La fuga dei talenti e il ruolo (chiave) delle competenze
Ogni anno la perdita del cosiddetto capitale umano costa all’Italia circa l’1% del PIL. Necessari gli investimenti in istruzione, ricerca, valorizzazione del merito e delle competenze.
Manuela Biti
Presidente ALDAI-Federmanager
Il clima di fiducia delle imprese industriali lombarde sembra continuare a crescere. Lo afferma una recente ricerca di Unioncamere che configura l’anno appena trascorso come positivo per tutto il settore manifatturiero, con una crescita del 6,3% rispetto al 2021, lasciando intravedere nel primo trimestre 2023 un tasso ancora con segno più, pari all’1,2%.
Per guidare però un modello di crescita sostenibile, in termini economici e sociali oltre che ovviamente ambientali, abbiamo bisogno di competenze, parola chiave per l’anno in corso designata anche dalla Commissione Europea di Ursula von der Leyen. Non a caso, infatti, da sempre il capitale umano è stato ed è uno dei principali motori della crescita, dello sviluppo e, più in generale, del livello di civiltà e benessere di una comunità.
Ogni anno, però, migliaia di giovani laureati e ricercatori decidono di lasciare il nostro Paese per cercare opportunità professionali e personali all’estero. Si tratta della cosiddetta “fuga di cervelli”, o brain drain, un fenomeno che ha conseguenze negative sia per l’economia che per la società italiana: basti pensare che la perdita del cosiddetto capitale umano costa all’Italia circa l’1% del PIL ogni anno, senza contare gli investimenti pubblici e privati fatti nella formazione di queste persone.

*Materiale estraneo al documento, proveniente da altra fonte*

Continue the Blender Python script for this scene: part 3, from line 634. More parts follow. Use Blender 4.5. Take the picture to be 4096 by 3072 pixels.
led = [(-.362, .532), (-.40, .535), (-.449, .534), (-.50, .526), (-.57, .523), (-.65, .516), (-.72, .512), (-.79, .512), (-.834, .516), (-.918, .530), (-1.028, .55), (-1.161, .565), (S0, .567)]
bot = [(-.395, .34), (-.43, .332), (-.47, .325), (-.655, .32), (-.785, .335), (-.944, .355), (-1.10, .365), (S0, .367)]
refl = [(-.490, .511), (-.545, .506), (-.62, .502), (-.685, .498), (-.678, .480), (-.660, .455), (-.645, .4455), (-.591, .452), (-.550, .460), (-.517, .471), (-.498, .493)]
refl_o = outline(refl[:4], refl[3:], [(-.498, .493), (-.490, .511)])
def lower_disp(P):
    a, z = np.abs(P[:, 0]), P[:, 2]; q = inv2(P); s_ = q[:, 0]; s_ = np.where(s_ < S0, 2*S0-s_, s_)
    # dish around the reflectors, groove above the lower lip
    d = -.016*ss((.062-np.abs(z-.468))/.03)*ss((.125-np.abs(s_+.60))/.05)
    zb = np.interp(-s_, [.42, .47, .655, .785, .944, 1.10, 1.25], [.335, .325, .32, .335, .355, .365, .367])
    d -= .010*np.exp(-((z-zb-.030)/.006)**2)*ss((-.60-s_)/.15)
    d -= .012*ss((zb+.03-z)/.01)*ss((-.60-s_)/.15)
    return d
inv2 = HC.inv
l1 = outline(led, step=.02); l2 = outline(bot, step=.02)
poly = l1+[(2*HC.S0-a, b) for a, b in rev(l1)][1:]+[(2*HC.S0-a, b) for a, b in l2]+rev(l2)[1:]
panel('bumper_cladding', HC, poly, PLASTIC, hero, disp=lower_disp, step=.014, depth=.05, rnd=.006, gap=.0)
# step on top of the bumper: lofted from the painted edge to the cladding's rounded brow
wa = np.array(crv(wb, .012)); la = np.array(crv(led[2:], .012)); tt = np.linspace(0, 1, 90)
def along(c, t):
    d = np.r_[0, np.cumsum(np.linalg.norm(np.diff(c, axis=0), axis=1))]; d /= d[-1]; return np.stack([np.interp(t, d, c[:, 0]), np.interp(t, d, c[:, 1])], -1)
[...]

Quali sono le cause di questa emigrazione di massa? In questo numero della nostra rivista abbiamo deciso di ospitare diversi, e tutti meritevoli, contributi sull’argomento da cui emerge quasi all’unanimità che le motivazioni sono molteplici e spaziano da quelle economiche a quelle culturali. Da un lato, infatti, l’Italia fatica a offrire condizioni favorevoli e competitive per l’inserimento e la crescita professionale dei giovani qualificati, in un mercato del lavoro spesso caratterizzato da una forte precarietà. Dall’altro, abbiamo a che fare con una generazione cresciuta tra Erasmus e globalizzazione, tra web e sogno europeo, alla ricerca continua di contesti stimolanti e innovativi, una generazione per la quale dobbiamo necessariamente rendere il nostro Paese più attrattivo, investendo maggiormente in istruzione, ricerca, valorizzazione del merito e delle competenze, solo per citare qualche aspetto. Anche in questo campo, un ruolo attivo e prioritario lo ricoprono i manager, veri e propri portatori del cambiamento già all’interno della rispettiva realtà aziendale.
Una recente ricerca di Fondirigenti sul ruolo dei manager nella formazione del personale in azienda, in collaborazione con l'Associazione Italiana Direttori del Personale AIDP, Skilla, l’Università Milano Bicocca e l’Università Cattolica, ha confermato il ruolo emergente del manager come "architetto" e "facilitatore" di un contesto favorevole all’apprendimento, orientando i processi formativi dei propri collaboratori e gestendo i diversi "touchpoint" che alimentano l’ecosistema formativo di riferimento.
I manager, continua la ricerca, debbono anche poter disporre di maggiori strumenti per la comprensione del proprio contesto e per la previsione delle tendenze future. Questa competenza è fondamentale per consentire al dirigente di guidare e orientare il proprio team di lavoro nelle transizioni orientate allo sviluppo che interessano l’impresa.
Da tutte queste considerazioni emerge ancora una volta come valorizzare e sostenere in modo continuativo e fattivo il capitale manageriale e imprenditoriale significhi aumentare anche la competitività, la resilienza e la produttività, a vantaggio non solo delle nuove e future generazioni, ma anche e soprattutto del benessere economico e sociale del nostro Paese.